Kids learn environmental lesson at YMCA camp

By DENISE DICK

denise_dick@vindy.com

BOARDMAN

Ryan Detlor and Cora Ams, both 6, and Ava DiMaiolo and Will Blumel, both 7, turned trash into art.

The children were among those participating Friday in Camp Curiosity at the D.D. and Velma Davis Family YMCA.

“Every year at camp, we make something out of junk,” said Suzanne Gray, Y art instructor.

This year it was YETI, or YMCA Environmental Team Initiative, a 6-foot abominable junkman.

The Y’s maintenance director created a skeleton for the beast, which was then covered with chicken wire, Gray explained.
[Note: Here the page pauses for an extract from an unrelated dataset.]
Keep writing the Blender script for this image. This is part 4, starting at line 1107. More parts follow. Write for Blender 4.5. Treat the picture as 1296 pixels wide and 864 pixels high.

“We had to stuff bags inside of the chicken wire,” explained Ryan.

“Some people brought in bags,” Cora added. “We brought in old toys that were broken and we don’t play with anymore.”

The process began with each child drawing the abominable one.

“We were allowed to draw a picture of a yeti and to see how to put it together,” Ava said.

“Then we put the bags into the chicken wire,” Will said.

The end product is a hulking monster of plastic shopping bags, broken toys, planters, plastic bottles, fast-food drink lids, straws, tubing, glue-stick containers, tennis balls and baseballs and other material.

“The kids decided how to put it all together,” Gray said.

She worried that children wouldn’t know what a yeti was, but it’s a character in the movie “Monsters, Inc.” and the perennial Christmas television show “Rudolph the Red-Nosed Reindeer.”

There’s an environmental message too, Gray said.

One of YETI’s parts is a plastic six-pack ring.

“We talked about how fish get caught in them and they’re found in the stomachs of marine animals,” Gray said.

After hanging out at the Y for a few weeks, YETI will be on display at the Canfield Fair.

“Then he’ll be recycled,” Gray said.